"I'm excited about streaming," Comcast (CMCSA 0.90%) CEO Brian Roberts said at an investors conference last month.

The head of the biggest cable TV provider is welcoming more and more streaming video content, even as it leads to more cord-cutting. More than 4.3 million Comcast subscribers have dropped its pay-TV service since the start of 2021.

The company joined the streaming wars in the summer of 2020 with the launch of Peacock. And while that service is showing some strength, garnering 22 million paid subscribers, it's certainly not enough to offset the impact of cord-cutting. That's not the reason Roberts is excited about streaming.

He's excited about the opportunity in home internet.

Where are all the home internet subscribers?

Comcast has struggled to add new home internet subscribers over the past year, with its trending schedule showing a whopping 1,000 net subscriber additions over the last four quarters.

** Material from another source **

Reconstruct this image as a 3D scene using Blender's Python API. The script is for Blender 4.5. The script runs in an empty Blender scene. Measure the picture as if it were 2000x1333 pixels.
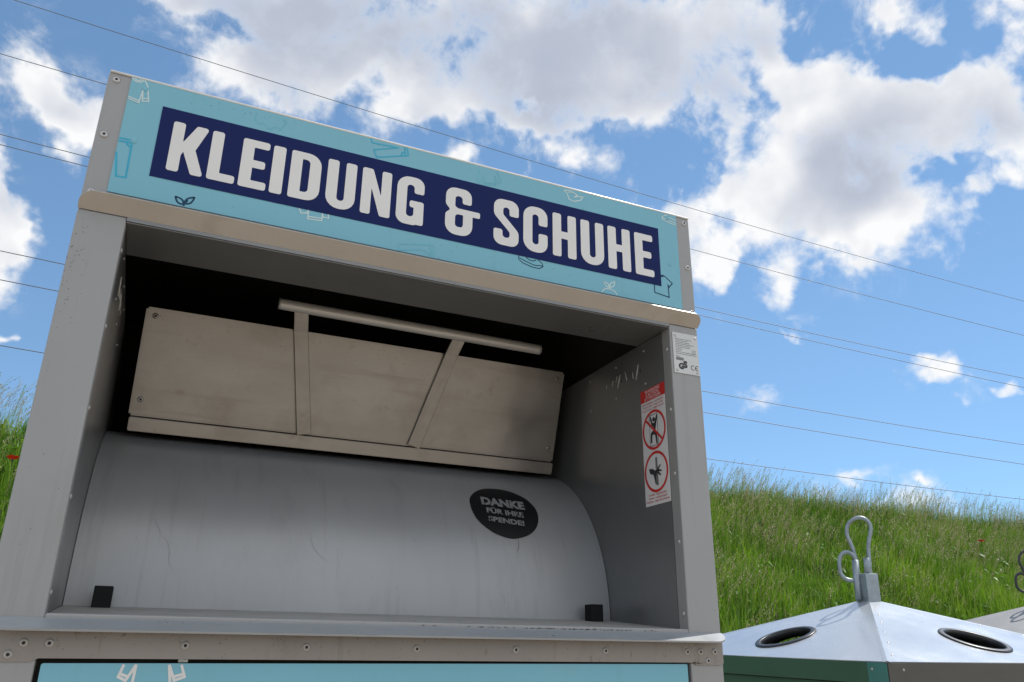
import bpy, bmesh, math, random
import numpy as np
from mathutils import Vector, Matrix
random.seed(7)
rng = np.random.default_rng(11)
S = bpy.context.scene
COL = S.collection
R = math.radians

# ------------------------------------------------------------------ helpers
def link(o, parent=None):
    COL.objects.link(o)
    if parent is not None:
        o.parent = parent
    return o

def tag(o, label=None, cat=None, group=None, kind=None):
    if label: o['label'] = label
    if cat: o['category'] = cat
    if group: o['group'] = group
    if kind: o['kind'] = kind
    return o

def empty(name, loc=(0, 0, 0), rot=(0, 0, 0)):
    o = bpy.data.objects.new(name, None)
    o.location = loc; o.rotation_euler = rot
    o.empty_display_size = .2
    return link(o)

def mesh_obj(name, verts, faces, mats, parent=None, smooth=False, midx=None):
    me = bpy.data.meshes.new(name)
    me.from_pydata([tuple(v) for v in verts], [], faces)
    for m in (mats if isinstance(mats, (list, tuple)) else [mats]):
        me.materials.append(m)
    if midx is not None:
        me.polygons.foreach_set('material_index', midx)
    if smooth:
        me.polygons.foreach_set('use_smooth', [True] * len(me.polygons))
    me.update()
    return link(bpy.data.objects.new(name, me), parent)

def bm_obj(name, bm, mats, parent=None, smooth=False):
    me = bpy.data.meshes.new(name)
    bmesh.ops.recalc_face_normals(bm, faces=bm.faces)
    bm.to_mesh(me); bm.free()
    for m in (mats if isinstance(mats, (list, tuple)) else [mats]):
        me.materials.append(m)
    if smooth:
        me.polygons.foreach_set('use_smooth', [True] * len(me.polygons))
    return link(bpy.data.objects.new(name, me), parent)

def bm_box(bm, x, y, z, bevel=0, seg=2, mat=None):
    r = bmesh.ops.create_cube(bm, size=1)
    M = Matrix.Translation(((x[0]+x[1])/2, (y[0]+y[1])/2, (z[0]+z[1])/2)) @ Matrix.Diagonal((x[1]-x[0], y[1]-y[0], z[1]-z[0], 1))
    bmesh.ops.transform(bm, matrix=M, verts=r['verts'])
    if bevel:
        ed = list({e for v in r['verts'] for e in v.link_edges})
        bmesh.ops.bevel(bm, geom=ed, offset=bevel, segments=seg, affect='EDGES', profile=.5)

def box(name, x, y, z, mat, parent=None, bevel=0):
    bm = bmesh.new(); bm_box(bm, x, y, z, bevel)
    return bm_obj(name, bm, mat, parent)

def bm_tube(bm, pts, r, n=10, cap=True):
    """tube along a list of points"""
    pts = [Vector(p) for p in pts]
    rings = []
    t0 = (pts[1]-pts[0]).normalized()
    a = t0.orthogonal().normalized()
    for i, p in enumerate(pts):
        t = (pts[min(i+1, len(pts)-1)] - pts[max(i-1, 0)]).normalized()
        a = (a - t*a.dot(t)).normalized(); b = t.cross(a)
        rings.append([bm.verts.new(p + (a*math.cos(k*2*math.pi/n) + b*math.sin(k*2*math.pi/n))*r) for k in range(n)])
    for i in range(len(rings)-1):
        for k in range(n):
            bm.faces.new((rings[i][k], rings[i][(k+1) % n], rings[i+1][(k+1) % n], rings[i+1][k]))
    if cap:
        bm.faces.new(rings[0][::-1]); bm.faces.new(rings[-1])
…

In the meantime, fixed wireless services from T-Mobile US (TMUS 0.56%) and Verizon Communications (VZ 0.57%) have been winning subscribers: T-Mobile added 2.2 million and Verizon gained 924,000 during that same period.

The two wireless carriers expect to have a combined total of between 11 million and 13 million fixed wireless subscribers by the end of 2025, up from about 4.3 million today. And a substantial share of that growth is coming from cable companies like Comcast. T-Mobile CEO Mike Sievert said that "cable is the biggest contributor to our customer base in this business" during the company's first-quarter earnings call. It's going to be hard for Comcast to expand its base if it's losing millions of subscribers to T-Mobile and Verizon every year.

Can wireless carriers handle more streaming?

Roberts, though, thinks the wireless carriers are going to have a real problem in the not-so-distant future as more and more content moves to streaming.

"It seems like you're sharing resources for an increasing need in broadband capacity," Roberts said. Indeed, T-Mobile and Verizon are using excess capacity on their 5G networks to support home broadband. That's the same network used by its core smartphone customers.

Roberts noted video streaming places a huge demand on home internet capacity. He pointed out how Sundays typically have the highest demand for bandwidth, but when Amazon started exclusively streaming Thursday Night Football, all of a sudden Thursdays had more demand than Sundays. "So it seems like a real high likelihood that we're going to need ... more capacity for those peak moments," Roberts said.

Roberts thinks Comcast is in the best position to fulfill that demand because it doesn't have to invest more in capital expenditures to buy wireless spectrum licenses and build out capacity on a network. The cable companies can leverage their existing infrastructure to push faster speeds to customers by using a broader spectrum range with the new DOCSIS 4.0 protocol.

Over time, that should lead to Comcast reaccelerating its growth in home internet subscribers while increasing average revenue per account. And it can do so with greater capital efficiency than the wireless carriers.

Tempering the excitement

Roberts is asking a lot of investors -- namely, to buy into the near-term pain with the expectation that the competition will fail.

Both T-Mobile and Verizon are working to improve 5G speeds, reduce latency, and expand bandwidth. What's more, it's in streaming companies' interests to reduce the bandwidth needs of their services in order to reach as many people as possible. After all, cable doesn't reach every home in America.

While it's very likely broadband demands will increase over the next five or 10 years as streaming becomes even more entrenched in entertainment, it doesn't mean Comcast is going to be the company to serve those needs. The wireless industry has to invest more to serve its customers, and it has proven willing to do so, as all three major U.S. carriers are still able to generate massive amounts of cash flow despite their heavy investments in 5G.

Considering that broadband is a key driver of operating results for Comcast's connectivity business, investors are betting big on Comcast's technology coming out as the superior solution for streaming's broadband needs. I'm not sold.